Directive:
Everything from the first line of the data through the line with "SC = bpy.context.scene; COL = SC.collection" is to be echoed exactly, minus the pictures.

Scenes as source code:
_ _ _

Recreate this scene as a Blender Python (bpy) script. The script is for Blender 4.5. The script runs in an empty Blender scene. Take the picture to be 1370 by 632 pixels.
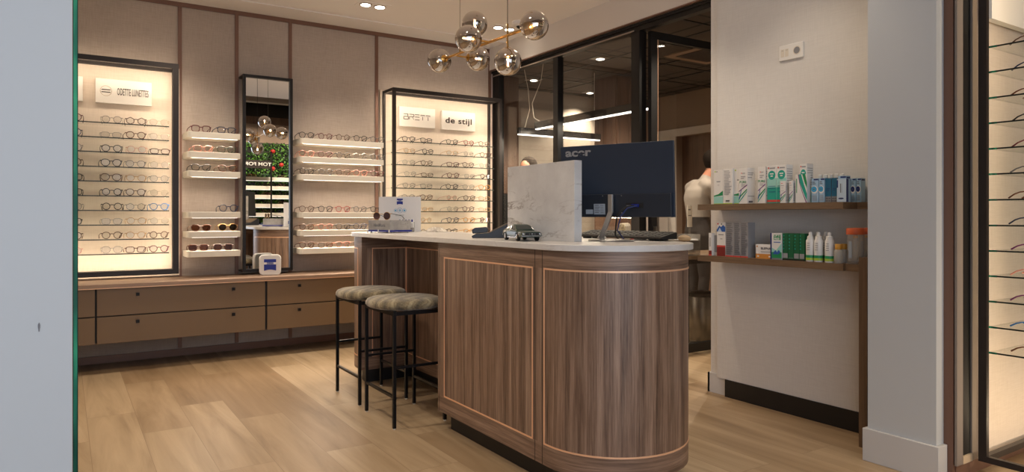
import bpy, bmesh, math, random
from mathutils import Vector, Matrix, Euler
R = math.radians; PI = math.pi
rnd = random.Random(7)
SC = bpy.context.scene; COL = SC.collection

# ------------------------------------------------------------------ materials
def s2l(c):
    f = lambda v: v/12.92 if v <= .04045 else ((v+.055)/1.055)**2.4
    return tuple(f(v/255) for v in c)
MAT = {}
def base(name):
    m = bpy.data.materials.new(name); m.use_nodes = True
    nt = m.node_tree; b = nt.nodes['Principled BSDF']; MAT[name] = m
    return m, nt, b
def pbr(name, rgb, rough=.5, metal=0., spec=.5, coat=0., trans=0., alpha=1., sheen=0.):
    m, nt, b = base(name)
    b.inputs['Base Color'].default_value = (*s2l(rgb), 1); b.inputs['Roughness'].default_value = rough
    b.inputs['Metallic'].default_value = metal; b.inputs['Specular IOR Level'].default_value = spec
    b.inputs['Coat Weight'].default_value = coat; b.inputs['Transmission Weight'].default_value = trans
    b.inputs['Alpha'].default_value = alpha; b.inputs['Sheen Weight'].default_value = sheen
    return m
def emit(name, rgb, s):
    m = bpy.data.materials.new(name); m.use_nodes = True; nt = m.node_tree; nt.nodes.clear()
    e = nt.nodes.new('ShaderNodeEmission'); o = nt.nodes.new('ShaderNodeOutputMaterial')
    e.inputs[0].default_value = (*rgb, 1); e.inputs[1].default_value = s
    nt.links.new(e.outputs[0], o.inputs[0]); MAT[name] = m; return m
def coords(nt, scale, out='Object', rot=(0,0,0)):
    tc = nt.nodes.new('ShaderNodeTexCoord'); mp = nt.nodes.new('ShaderNodeMapping')
    mp.inputs['Scale'].default_value = scale; mp.inputs['Rotation'].default_value = rot
    nt.links.new(tc.outputs[out], mp.inputs[0]); return mp.outputs[0]
def noise(nt, vec, scale=1, detail=4, rough=.5, dist=0):
    n = nt.nodes.new('ShaderNodeTexNoise'); n.inputs['Scale'].default_value = scale
    n.inputs['Detail'].default_value = detail; n.inputs['Roughness'].default_value = rough
    n.inputs['Distortion'].default_value = dist; nt.links.new(vec, n.inputs['Vector']); return n.outputs[0]
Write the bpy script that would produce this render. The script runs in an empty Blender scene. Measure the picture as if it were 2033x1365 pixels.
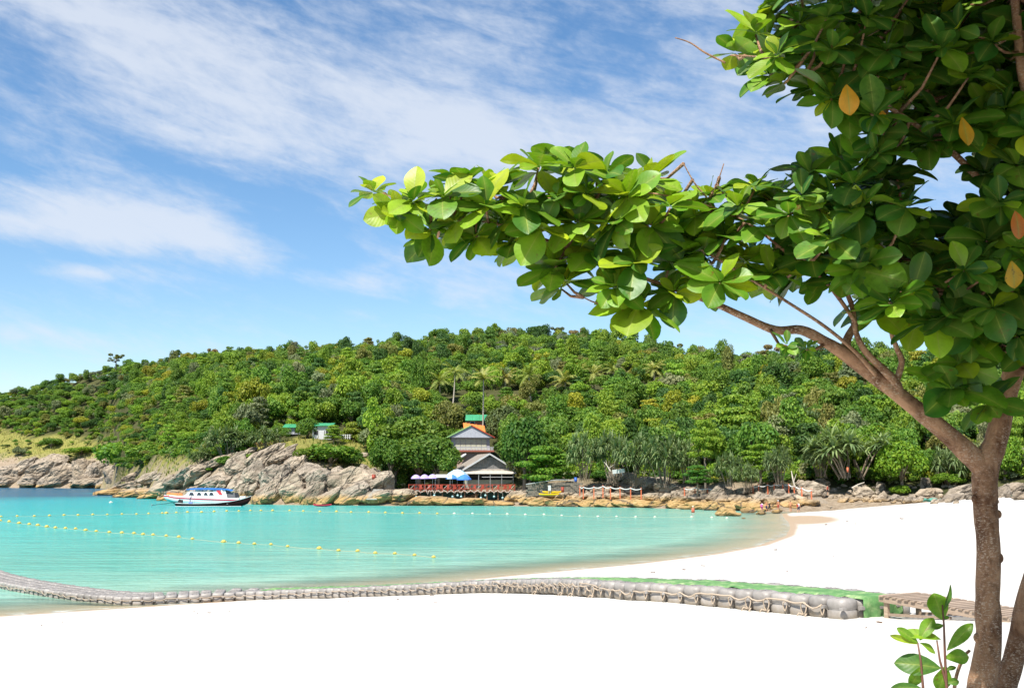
import bpy, bmesh, math, random
import numpy as np
from mathutils import Vector, Matrix, Quaternion, noise as mnoise

# ------------------------------------------------------------------ camera, sky, sun, exposure
SC = bpy.context.scene
COL = SC.collection
F, CX, CY, HOR = 2150.0, 1016.5, 682.5, 945.0
CAMZ = 5.7
TH = math.atan((HOR - CY) / F)
CT, ST = math.cos(TH), math.sin(TH)
cd = bpy.data.cameras.new('camera')
cam = bpy.data.objects.new('camera', cd); COL.objects.link(cam)
cam.location = (0, 0, CAMZ); cam.rotation_euler = (math.pi / 2 + TH, 0, 0)
cd.sensor_width = 36; cd.lens = 36 * F / 2033; cd.clip_start = 0.1; cd.clip_end = 30000
SC.camera = cam

SUN_EL, SUN_AZ = math.radians(56), math.radians(30)          # azimuth: left of straight behind the camera
SUN = Vector((-math.sin(SUN_AZ) * math.cos(SUN_EL), -math.cos(SUN_AZ) * math.cos(SUN_EL), math.sin(SUN_EL)))
sl = bpy.data.lights.new('sun', 'SUN'); sl.energy = 5.0; sl.angle = math.radians(0.5); sl.color = (1.0, 0.95, 0.86)
so = bpy.data.objects.new('sun', sl); COL.objects.link(so)
so.rotation_euler = SUN.to_track_quat('Z', 'Y').to_euler()

vs = SC.view_settings
vs.view_transform = 'Standard'; vs.look = 'None'; vs.gamma = 1; vs.use_curve_mapping = False
vs.exposure = 0.68
SC.cycles.max_bounces = 8; SC.cycles.transparent_max_bounces = 12
SC.cycles.sample_clamp_indirect = 6
SC.cycles.caustics_reflective = False; SC.cycles.caustics_refractive = False

W = bpy.data.worlds.new('World'); SC.world = W; W.use_nodes = True
def world():
    nt = W.node_tree; nt.nodes.clear()
    N = nt.nodes.new; L = nt.links.new
    def m(op, a, b=None, c=None, clamp=False):
        n = N('ShaderNodeMath'); n.operation = op; n.use_clamp = clamp
        for i, v in enumerate((a, b, c)):
            if v is None: continue
            if hasattr(v, 'links'): L(v, n.inputs[i])
            else: n.inputs[i].default_value = v
        return n.outputs[0]
    sky = N('ShaderNodeTexSky'); sky.sky_type = 'NISHITA'; sky.sun_disc = False
    sky.sun_elevation = SUN_EL; sky.sun_rotation = math.pi + SUN_AZ
    sky.altitude = 0; sky.air_density = 1.0; sky.dust_density = 0.25; sky.ozone_density = 2.2
    tc = N('ShaderNodeTexCoord'); sp = N('ShaderNodeSeparateXYZ'); L(tc.outputs['Generated'], sp.inputs[0])
    az = m('ARCTAN2', sp.outputs[0], sp.outputs[1]); el = m('ARCSINE', sp.outputs[2])
    cb = N('ShaderNodeCombineXYZ'); L(az, cb.inputs[0]); L(el, cb.inputs[1])
    V = cb.outputs[0]
    def tr(rot, sx, sy, lx=0, ly=0):           # rotate then scale
        a = N('ShaderNodeMapping'); a.vector_type = 'POINT'; L(V, a.inputs[0])
        a.inputs['Location'].default_value = (lx, ly, 0)
        b = N('ShaderNodeVectorRotate'); b.rotation_type = 'Z_AXIS'; L(a.outputs[0], b.inputs['Vector']); b.inputs['Angle'].default_value = math.radians(rot)
        c = N('ShaderNodeVectorMath'); c.operation = 'MULTIPLY'; L(b.outputs[0], c.inputs[0]); c.inputs[1].default_value = (sx, sy, 1)
        return c.outputs[0]
    def noise(vec, scale, det, rough, dist):
        n = N('ShaderNodeTexNoise'); L(vec, n.inputs['Vector']); n.inputs['Scale'].default_value = scale
        n.inputs['Detail'].default_value = det; n.inputs['Roughness'].default_value = rough; n.inputs['Distortion'].default_value = dist
        return n.outputs[0]
    def blob(px, py, wx, wy, rot, amp, pw=2.0):  # a cloud bank: place in the sky, half-widths, tilt
        a0, e0 = (px - CX) / F, (HOR - py) / F
        v = tr(rot, F / wx, F / wy, -a0, -e0)
        l = N('ShaderNodeVectorMath'); l.operation = 'LENGTH'; L(v, l.inputs[0])
        g = m('EXPONENT', m('MULTIPLY', m('POWER', l.outputs['Value'], pw), -1.0))
        return m('MULTIPLY', g, amp)
    banks = [(300, 240, 480, 190, 16, .36), (760, 220, 360, 105, 20, .30), (900, 235, 150, 45, 12, .20), (1180, 320, 460, 160, 8, .30),
             (330, 472, 270, 46, 10, .62), (70, 500, 190, 30, 2, .5), (120, 60, 330, 110, 20, .34), (1000, 60, 380, 90, 12, .20), (1420, 25, 120, 45, 10, .3),
             (690, 566, 100, 20, 6, .40), (200, 570, 95, 16, 0, .34), (960, 560, 190, 42, 4, .30), (1500, 660, 300, 60, 4, .2), (120, 690, 260, 22, 4, .22), (690, 635, 80, 16, 3, .22), (1700, 300, 420, 260, 5, .25),
             (330, 352, 120, 26, 10, -.30), (90, 395, 130, 26, 10, -.22), (60, 190, 130, 60, 10, -.25), (600, 470, 120, 70, 30, -.4), (480, 395, 120, 16, 10, -.14)]
    tot = None
    for b in banks:
        v = blob(*b); tot = v if tot is None else m('ADD', tot, v)
    # everywhere else the same thin cloud drifts on
    wide = noise(tr(8, 1.1, 3.0), 1.6, 3, .5, .3)
    out = m('SUBTRACT', 1.0, blob(1016, 480, 1900, 900, 0, 1.0, 6.0))
    upf = m('SMOOTH_MIN', m('MULTIPLY', el, 4.0, clamp=True), 1.0, .1)
    tot = m('ADD', tot, m('MULTIPLY', m('MULTIPLY', m('SUBTRACT', wide, .38), 1.6), m('MULTIPLY', out, upf)))
    n1 = noise(tr(14, 1.0, 2.6), 5.5, 9, .62, .55)
    n2 = noise(tr(14, 1.0, 4.2), 16, 6, .6, .5)
    n3 = noise(tr(22, 1.0, 1.7), 60, 4, .6, .2)
    nn = m('ADD', m('MULTIPLY', n1, .52), m('ADD', m('MULTIPLY', n2, .33), m('MULTIPLY', n3, .15)))
    dens = m('ADD', m('MULTIPLY', m('SUBTRACT', nn, .49), 1.75), tot)
    mr = N('ShaderNodeMapRange'); mr.interpolation_type = 'SMOOTHSTEP'; L(dens, mr.inputs[0])
    mr.inputs[1].default_value = .0; mr.inputs[2].default_value = .66; mr.inputs[3].default_value = 0; mr.inputs[4].default_value = .80
    # sky
    sat = N('ShaderNodeHueSaturation'); L(sky.outputs[0], sat.inputs['Color']); sat.inputs['Saturation'].default_value = 1.18; sat.inputs['Value'].default_value = 1.2
    sat.inputs['Hue'].default_value = .499
    mx = N('ShaderNodeMix'); mx.data_type = 'RGBA'; L(mr.outputs[0], mx.inputs[0]); L(sat.outputs[0], mx.inputs[6]); mx.inputs[7].default_value = (5.7, 6.1, 6.8, 1)
    bg = N('ShaderNodeBackground'); bg.inputs[1].default_value = 0.088; L(mx.outputs[2], bg.inputs[0])
    o = N('ShaderNodeOutputWorld'); L(bg.outputs[0], o.inputs[0])
world()

# ------------------------------------------------------------------ measuring helpers
def ray(px, py):
    u, v = (px - CX) / F, (CY - py) / F
    return np.array((u, CT - v * ST, ST + v * CT))
def at_y(px, py, Y):
    d = ray(px, py); t = Y / d[1]
    return Vector((d[0] * t, Y, CAMZ + d[2] * t))
def at_z(px, py, z):
    d = ray(px, py); t = (z - CAMZ) / d[2]
    return Vector((d[0] * t, d[1] * t, z))
def zy(py, Y):
    v = (CY - np.asarray(py, float)) / F
    return CAMZ + Y * (ST + v * CT) / (CT - v * ST)
def proj(x, y, z):
    f = y * CT + (z - CAMZ) * ST; u = -y * ST + (z - CAMZ) * CT
    return CX + F * x / f, CY - F * u / f
def px_of(x, y): return CX + F * x / (np.maximum(y, 1) * CT)
def x_of(px, Y): return (px - CX) / F * CT * Y

def lerp(a, b, t): return a + (b - a) * t
def ordn(n):
    w = 'first second third fourth fifth sixth seventh eighth ninth tenth eleventh twelfth'.split()
    if n <= len(w): return w[n - 1]
    return '%d%s' % (n, 'th' if 10 <= n % 100 <= 20 else {1: 'st', 2: 'nd', 3: 'rd'}.get(n % 10, 'th'))

_tab = np.random.RandomState(5).rand(256, 256).astype(np.float32)
def vnoise(x, y):
    x = np.asarray(x, float); y = np.asarray(y, float)
    xi, yi = np.floor(x).astype(int), np.floor(y).astype(int); fx, fy = x - xi, y - yi
    fx = fx * fx * (3 - 2 * fx); fy = fy * fy * (3 - 2 * fy)
    g = lambda i, j: _tab[i & 255, j & 255]
    return lerp(lerp(g(xi, yi), g(xi + 1, yi), fx), lerp(g(xi, yi + 1), g(xi + 1, yi + 1), fx), fy) - .5
def fbm(x, y, o=4):
    s, a = 0, 1
    for i in range(o): s = s + a * vnoise(x * 2 ** i + 17.3 * i, y * 2 ** i + 9.1 * i); a *= .5
    return s

# ------------------------------------------------------------------ object helpers
def tag(o, label=None, cat=None, group=None, kind=None):
    if label: o['label'] = label
    if cat: o['category'] = cat
    if group: o['group'] = group
    if kind: o['kind'] = kind
    return o
def empty(name, loc, rz=0, label=None, cat=None, group=None):
    o = bpy.data.objects.new(name, None); COL.objects.link(o); o.empty_display_size = .2
    o.location = loc; o.rotation_euler = (0, 0, rz)
    return tag(o, label, cat, group)
def link(name, me, parent=None, loc=None):
    o = bpy.data.objects.new(name, me); COL.objects.link(o)
    if parent: o.parent = parent
    if loc is not None: o.location = loc
    return o
def np_mesh(name, V, Fc, mats, smooth=False, cols=None, midx=None, attrs=None):
    """V (n,3); Fc (m,k) all the same k"""
    me = bpy.data.meshes.new(name); V = np.asarray(V, np.float32); Fc = np.asarray(Fc, np.int32)
    m, k = Fc.shape
    me.vertices.add(len(V)); me.vertices.foreach_set('co', V.ravel())
    me.loops.add(m * k); me.loops.foreach_set('vertex_index', Fc.ravel())
    me.polygons.add(m); me.polygons.foreach_set('loop_start', np.arange(0, m * k, k, dtype=np.int32))
    for mt in (mats if isinstance(mats, (list, tuple)) else [mats]): me.materials.append(mt)
    if midx is not None: me.polygons.foreach_set('material_index', np.asarray(midx, np.int32))
    me.polygons.foreach_set('use_smooth', np.full(m, smooth))
    if cols is not None:
        a = me.color_attributes.new('tint', 'FLOAT_COLOR', 'POINT')
        c = np.ones((len(V), 4), np.float32); c[:, :3] = cols; a.data.foreach_set('color', c.ravel())
    for nm, arr in (attrs or {}).items():
        a = me.attributes.new(nm, 'FLOAT', 'POINT'); a.data.foreach_set('value', np.asarray(arr, np.float32))
    me.update(calc_edges=True); me.validate()
    return me
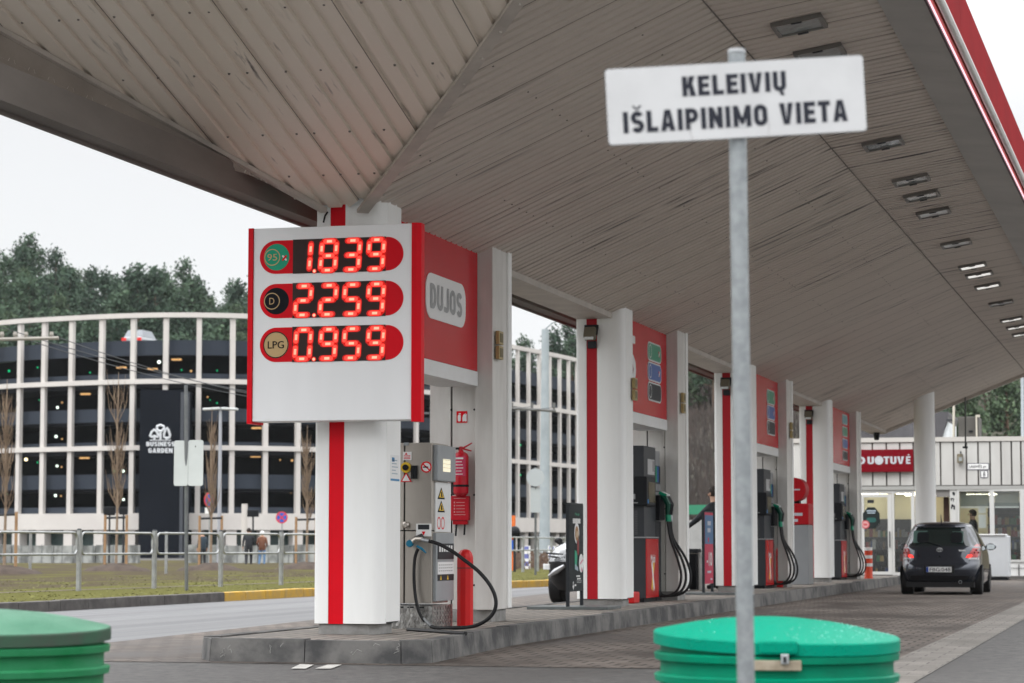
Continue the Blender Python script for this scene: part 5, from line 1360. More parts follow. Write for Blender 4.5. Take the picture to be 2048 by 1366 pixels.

_ _ _

Correct output:
Recreate this scene as a Blender Python (bpy) script. The script is for Blender 4.5. The script runs in an empty Blender scene. Take the picture to be 1370 by 632 pixels.
import bpy, bmesh, math, random
from mathutils import Vector, Matrix, Euler
R = math.radians; PI = math.pi
rnd = random.Random(7)
SC = bpy.context.scene; COL = SC.collection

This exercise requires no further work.